Ma il bilancio di 23 anni di occupazione per i fratelli Cabassi è soprattutto una perdita economica, a cui nessuna giunta comunale ha finora dato risposta: «Il Comune è inadempiente da sempre. Ad eccezione della giunta Formentini, tutte le altre erano favorevoli, a parole, ad una soluzione. L’approccio era diverso: per il centrodestra era questione di ordine pubblico; il centrosinistra vuole “integrare” il Leoncavallo». Con il sindaco Giuliano Pisapia nel 2011 si arrivò a un passo da un accordo: l’edificio in via Watteau sarebbe diventato comunale e  i leoncavallini avrebbero dovuto pagare 500 mila euro annuali di affitto al Comune. In cambio i fratelli Cabassi avrebbero ricevuto un edificio pubblico di pari valore. Nulla se ne fece per l’opposizione all’ultimo del Leoncavallo. Anche la giunta attuale non sembra avere una risposta:«Sala in campagna elettorale ha sostenuto di voler risolvere la questione”, ma il tempo è scaduto per i fratelli Cabassi. Se lo sgombero del 12 giugno sarà ancora un nulla di fatto, un ennesimo rinvio impotente, loro ricorreranno alle vie penali, «a meno che la proprietà non riceva una proposta alternativa concreta ed economicamente equivalente».

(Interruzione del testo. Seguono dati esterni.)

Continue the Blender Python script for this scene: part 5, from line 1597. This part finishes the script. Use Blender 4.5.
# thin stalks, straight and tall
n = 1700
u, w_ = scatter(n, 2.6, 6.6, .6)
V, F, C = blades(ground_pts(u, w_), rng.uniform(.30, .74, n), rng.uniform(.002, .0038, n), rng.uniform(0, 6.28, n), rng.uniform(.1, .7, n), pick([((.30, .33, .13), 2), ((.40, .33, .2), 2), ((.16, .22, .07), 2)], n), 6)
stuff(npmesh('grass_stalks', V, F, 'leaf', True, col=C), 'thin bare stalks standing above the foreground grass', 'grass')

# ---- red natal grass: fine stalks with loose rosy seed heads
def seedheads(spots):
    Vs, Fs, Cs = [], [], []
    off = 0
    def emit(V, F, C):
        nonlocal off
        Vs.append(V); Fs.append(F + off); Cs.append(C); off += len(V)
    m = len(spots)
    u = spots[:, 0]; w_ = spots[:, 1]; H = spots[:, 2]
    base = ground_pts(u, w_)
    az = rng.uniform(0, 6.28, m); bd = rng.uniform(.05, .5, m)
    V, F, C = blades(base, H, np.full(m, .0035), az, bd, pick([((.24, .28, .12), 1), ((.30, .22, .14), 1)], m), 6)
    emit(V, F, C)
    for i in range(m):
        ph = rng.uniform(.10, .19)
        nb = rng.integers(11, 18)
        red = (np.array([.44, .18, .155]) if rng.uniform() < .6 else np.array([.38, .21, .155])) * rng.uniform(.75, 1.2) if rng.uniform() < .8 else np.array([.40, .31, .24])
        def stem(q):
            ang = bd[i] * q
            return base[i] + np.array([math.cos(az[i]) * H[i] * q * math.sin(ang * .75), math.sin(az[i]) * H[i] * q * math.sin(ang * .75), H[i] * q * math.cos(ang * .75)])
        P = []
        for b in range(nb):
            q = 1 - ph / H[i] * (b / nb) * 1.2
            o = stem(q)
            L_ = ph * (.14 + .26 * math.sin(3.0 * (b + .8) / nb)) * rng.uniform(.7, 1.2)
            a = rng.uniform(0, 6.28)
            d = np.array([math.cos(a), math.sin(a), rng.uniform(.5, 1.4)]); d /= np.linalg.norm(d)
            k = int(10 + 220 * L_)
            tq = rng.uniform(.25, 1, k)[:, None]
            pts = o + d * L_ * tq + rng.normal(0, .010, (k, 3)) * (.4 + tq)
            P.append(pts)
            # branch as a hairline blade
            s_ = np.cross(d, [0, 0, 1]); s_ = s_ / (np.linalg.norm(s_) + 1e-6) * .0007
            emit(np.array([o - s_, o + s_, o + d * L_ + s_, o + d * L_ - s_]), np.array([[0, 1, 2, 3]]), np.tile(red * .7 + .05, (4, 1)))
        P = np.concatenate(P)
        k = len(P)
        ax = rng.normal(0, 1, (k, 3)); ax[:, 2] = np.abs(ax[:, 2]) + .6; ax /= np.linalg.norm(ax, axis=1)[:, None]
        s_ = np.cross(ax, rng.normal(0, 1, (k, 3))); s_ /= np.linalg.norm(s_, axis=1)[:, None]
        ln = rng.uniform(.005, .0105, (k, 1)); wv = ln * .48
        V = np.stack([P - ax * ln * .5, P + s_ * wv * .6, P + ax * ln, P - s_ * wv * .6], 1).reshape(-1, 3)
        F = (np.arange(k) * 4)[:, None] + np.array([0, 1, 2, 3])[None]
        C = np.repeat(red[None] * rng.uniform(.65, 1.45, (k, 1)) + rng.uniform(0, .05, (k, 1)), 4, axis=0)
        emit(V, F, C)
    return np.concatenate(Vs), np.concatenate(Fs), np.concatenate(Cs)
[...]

Da una parte uno spazio privato occupato che crea aggregazione sociale e produce cultura, continuamente gravato dalla possibilità di uno sfratto, dall’altro le legittime rivendicazioni dei proprietari dello spazio. In mezzo il Comune che fino ad ora non è riuscito a trovare una conciliazione tra le pari. L’unico ad uscirne con una buona immagine sembra lui, Ruggero Leoncavallo, compositore napoletano che nel capoluogo lombardo avrebbe immaginato di essere ricordato per altro, per esempio la sua opera verista Pagliacci, rappresentata per la prima volta il 21 maggio 1892 al Teatro Dal Verme, sotto la direzione di Arturo Toscanini. Invece la toponomastica ha voluto che il suo nome comparisse periodicamente sui quotidiani anche a più di cent’anni di distanza, e non in Terza pagina.